Politics And Five-Day Mail Delivery
In May, U.S. Postmaster General John E. Potter told attendees at the second annual National Catalog Advocacy & Strategy Forum that he is convinced his proposal for five-day mail delivery will become a reality.
But that prognostication has hit a huge stumbling block called C-O-N-G-R-E-S-S.
The financial woes of the U.S. Postal Service have been well documented: The federal agency has not received an operational subsidy from Congress since 1982, and current estimates forecast the federal agency will lose a record $6.4 billion in fiscal 2009. That would be on top of losses of $2.8 billion in fiscal 2008 and $5.1 billion in fiscal 2007. The USPS last turned a profit of $900 million in fiscal 2006.
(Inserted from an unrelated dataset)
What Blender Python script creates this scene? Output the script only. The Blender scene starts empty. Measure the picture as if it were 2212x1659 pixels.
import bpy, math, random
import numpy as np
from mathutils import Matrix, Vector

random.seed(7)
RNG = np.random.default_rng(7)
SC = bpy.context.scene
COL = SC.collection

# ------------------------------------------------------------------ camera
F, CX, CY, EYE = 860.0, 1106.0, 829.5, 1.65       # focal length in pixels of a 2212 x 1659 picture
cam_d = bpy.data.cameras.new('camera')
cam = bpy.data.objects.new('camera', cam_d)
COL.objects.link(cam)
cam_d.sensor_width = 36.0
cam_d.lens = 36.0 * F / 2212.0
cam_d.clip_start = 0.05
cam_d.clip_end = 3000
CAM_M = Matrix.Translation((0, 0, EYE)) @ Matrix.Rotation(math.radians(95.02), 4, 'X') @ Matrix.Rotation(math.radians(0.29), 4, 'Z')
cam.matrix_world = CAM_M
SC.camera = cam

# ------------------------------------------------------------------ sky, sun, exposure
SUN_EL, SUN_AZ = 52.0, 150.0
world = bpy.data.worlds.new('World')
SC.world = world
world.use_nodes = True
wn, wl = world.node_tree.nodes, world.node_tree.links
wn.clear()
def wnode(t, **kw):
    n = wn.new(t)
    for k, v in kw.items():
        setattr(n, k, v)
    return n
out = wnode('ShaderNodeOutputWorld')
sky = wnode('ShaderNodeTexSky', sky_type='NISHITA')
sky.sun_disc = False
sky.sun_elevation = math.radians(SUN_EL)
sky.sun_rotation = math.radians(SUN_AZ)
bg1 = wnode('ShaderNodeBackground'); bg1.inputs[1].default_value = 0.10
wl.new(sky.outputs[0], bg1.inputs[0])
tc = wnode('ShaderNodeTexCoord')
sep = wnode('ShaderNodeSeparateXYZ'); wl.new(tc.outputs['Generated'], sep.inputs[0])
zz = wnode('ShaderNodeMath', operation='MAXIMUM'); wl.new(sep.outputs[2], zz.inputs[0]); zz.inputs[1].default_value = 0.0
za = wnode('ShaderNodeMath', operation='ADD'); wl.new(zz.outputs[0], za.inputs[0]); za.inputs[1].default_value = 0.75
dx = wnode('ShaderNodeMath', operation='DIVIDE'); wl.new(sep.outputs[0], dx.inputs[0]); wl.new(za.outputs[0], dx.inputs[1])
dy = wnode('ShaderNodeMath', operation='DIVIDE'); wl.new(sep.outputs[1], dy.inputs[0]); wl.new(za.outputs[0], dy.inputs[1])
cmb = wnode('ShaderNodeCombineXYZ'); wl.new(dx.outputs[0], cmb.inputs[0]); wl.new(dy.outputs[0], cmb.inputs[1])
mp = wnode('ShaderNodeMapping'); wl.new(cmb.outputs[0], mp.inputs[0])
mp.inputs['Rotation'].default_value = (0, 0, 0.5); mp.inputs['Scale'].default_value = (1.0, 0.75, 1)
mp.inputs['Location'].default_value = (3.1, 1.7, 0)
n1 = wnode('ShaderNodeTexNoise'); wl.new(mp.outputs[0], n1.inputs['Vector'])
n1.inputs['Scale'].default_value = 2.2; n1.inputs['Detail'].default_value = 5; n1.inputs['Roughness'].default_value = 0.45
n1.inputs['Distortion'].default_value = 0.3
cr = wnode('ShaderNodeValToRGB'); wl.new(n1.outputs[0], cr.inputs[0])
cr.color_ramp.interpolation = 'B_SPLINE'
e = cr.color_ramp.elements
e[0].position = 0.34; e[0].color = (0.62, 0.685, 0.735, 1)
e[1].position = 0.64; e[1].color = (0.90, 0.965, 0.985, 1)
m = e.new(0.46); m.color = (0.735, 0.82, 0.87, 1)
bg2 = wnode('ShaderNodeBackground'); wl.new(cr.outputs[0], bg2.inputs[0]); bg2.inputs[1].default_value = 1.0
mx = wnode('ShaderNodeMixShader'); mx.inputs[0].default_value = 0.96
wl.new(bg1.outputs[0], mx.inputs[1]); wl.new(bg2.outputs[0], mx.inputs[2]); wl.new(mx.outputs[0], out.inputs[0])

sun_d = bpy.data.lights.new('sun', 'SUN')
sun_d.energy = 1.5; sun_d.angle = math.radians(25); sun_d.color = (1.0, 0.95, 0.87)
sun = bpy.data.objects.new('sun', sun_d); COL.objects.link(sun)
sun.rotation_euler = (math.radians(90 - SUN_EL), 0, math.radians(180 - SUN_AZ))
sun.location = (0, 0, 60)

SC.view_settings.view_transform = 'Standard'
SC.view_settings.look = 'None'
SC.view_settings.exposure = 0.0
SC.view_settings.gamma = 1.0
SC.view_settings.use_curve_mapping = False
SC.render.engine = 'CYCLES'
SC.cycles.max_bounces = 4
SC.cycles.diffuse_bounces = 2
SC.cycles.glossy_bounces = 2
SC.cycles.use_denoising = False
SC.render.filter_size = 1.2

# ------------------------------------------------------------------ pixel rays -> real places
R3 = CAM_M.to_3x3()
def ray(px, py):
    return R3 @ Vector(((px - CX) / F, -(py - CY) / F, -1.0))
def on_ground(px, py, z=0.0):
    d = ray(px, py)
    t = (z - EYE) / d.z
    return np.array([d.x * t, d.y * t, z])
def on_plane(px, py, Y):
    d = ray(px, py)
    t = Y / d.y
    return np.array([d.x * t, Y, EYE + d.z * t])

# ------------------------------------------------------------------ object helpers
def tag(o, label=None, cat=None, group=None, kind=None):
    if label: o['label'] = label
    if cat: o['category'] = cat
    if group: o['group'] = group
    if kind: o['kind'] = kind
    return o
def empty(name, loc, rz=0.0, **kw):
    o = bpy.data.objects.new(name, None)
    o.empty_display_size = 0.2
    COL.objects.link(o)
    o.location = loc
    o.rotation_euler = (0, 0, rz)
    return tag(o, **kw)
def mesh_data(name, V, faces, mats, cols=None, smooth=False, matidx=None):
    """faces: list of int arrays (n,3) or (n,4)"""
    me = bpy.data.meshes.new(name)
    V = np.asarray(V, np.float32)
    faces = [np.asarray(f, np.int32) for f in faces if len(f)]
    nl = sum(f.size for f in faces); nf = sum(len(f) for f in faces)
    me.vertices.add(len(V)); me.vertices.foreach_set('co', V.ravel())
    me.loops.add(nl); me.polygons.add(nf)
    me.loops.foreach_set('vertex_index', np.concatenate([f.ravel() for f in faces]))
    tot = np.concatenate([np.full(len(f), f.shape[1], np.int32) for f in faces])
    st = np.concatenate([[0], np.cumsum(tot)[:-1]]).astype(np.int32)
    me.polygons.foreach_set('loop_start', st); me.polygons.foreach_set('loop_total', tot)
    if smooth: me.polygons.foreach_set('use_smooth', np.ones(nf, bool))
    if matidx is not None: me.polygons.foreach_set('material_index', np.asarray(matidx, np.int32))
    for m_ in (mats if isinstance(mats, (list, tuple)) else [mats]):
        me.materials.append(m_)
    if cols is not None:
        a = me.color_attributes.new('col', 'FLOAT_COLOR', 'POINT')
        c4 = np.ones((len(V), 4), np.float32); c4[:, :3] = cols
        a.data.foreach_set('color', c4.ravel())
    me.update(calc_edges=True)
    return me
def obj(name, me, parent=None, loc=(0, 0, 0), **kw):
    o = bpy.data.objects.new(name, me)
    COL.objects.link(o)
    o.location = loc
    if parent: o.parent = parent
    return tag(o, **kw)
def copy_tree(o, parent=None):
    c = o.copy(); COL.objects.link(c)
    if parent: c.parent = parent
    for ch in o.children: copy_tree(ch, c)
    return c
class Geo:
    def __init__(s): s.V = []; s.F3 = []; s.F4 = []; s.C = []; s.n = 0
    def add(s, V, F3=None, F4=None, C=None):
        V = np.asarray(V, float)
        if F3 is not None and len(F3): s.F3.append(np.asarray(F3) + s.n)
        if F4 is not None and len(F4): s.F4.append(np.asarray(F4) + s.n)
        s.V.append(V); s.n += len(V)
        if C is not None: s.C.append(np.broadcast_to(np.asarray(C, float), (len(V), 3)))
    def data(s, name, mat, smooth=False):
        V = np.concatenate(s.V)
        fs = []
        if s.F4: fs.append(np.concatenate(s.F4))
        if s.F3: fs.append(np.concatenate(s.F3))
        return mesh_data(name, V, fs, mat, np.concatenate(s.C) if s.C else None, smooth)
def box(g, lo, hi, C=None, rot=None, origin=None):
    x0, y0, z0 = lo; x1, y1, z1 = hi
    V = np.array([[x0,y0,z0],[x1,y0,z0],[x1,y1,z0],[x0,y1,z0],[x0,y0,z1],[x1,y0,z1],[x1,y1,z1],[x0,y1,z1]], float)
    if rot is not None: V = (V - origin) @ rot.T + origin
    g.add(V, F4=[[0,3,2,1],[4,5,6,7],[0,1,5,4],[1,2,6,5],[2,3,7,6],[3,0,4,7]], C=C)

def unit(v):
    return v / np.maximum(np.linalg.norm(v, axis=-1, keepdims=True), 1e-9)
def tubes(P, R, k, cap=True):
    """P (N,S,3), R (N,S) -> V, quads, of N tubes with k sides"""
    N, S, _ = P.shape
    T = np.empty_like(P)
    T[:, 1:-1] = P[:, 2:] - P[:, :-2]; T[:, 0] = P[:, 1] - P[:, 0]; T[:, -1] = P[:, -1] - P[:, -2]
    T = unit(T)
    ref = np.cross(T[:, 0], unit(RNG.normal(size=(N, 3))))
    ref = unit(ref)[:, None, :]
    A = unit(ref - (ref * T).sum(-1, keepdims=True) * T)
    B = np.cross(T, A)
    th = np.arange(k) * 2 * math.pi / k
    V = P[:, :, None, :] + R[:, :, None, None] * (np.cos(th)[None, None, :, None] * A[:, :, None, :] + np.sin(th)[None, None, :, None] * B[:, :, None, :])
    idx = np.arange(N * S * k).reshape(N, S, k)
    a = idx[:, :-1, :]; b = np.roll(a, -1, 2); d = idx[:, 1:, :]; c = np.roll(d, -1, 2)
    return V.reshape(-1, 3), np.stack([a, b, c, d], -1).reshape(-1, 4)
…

Potter’s five-day delivery proposal would save the USPS roughly $3.5 billion per year. But, according to The Hill, some politicians on both sides of the aisle remain skeptical of reducing mail delivery.
Sen. Susan Collins (R-Maine) said that she’s concerned that a reduction in service would result in a loss of customers. “[Small businesses] point out to me that if they’re trying to do a sale bulletin and there’s no delivery on Saturday and there’s a Monday holiday, it would be out of date by the time the delivery would be made,” she told the newspaper. “Small newspapers would be especially hurt without Saturday deliveries.”
Rep. José Serrano (D-N.Y.) told the newspaper that people depend on Saturday service and “would be greatly inconvenienced by missing a day’s delivery.” What’s more, the American Postal Workers Union has also come out against weekday-only service. The APWU contends that USPS’s funding shortfall is only temporary and that revenue will return once the economy recovers.
In 2000, an average of 5.9 pieces of mail was delivered to every stop, every day, Potter said in May. That average figure has now dropped to 4.7.
It seems as if Potter’s five-day delivery proposal is navigating a tenuous stretch ahead.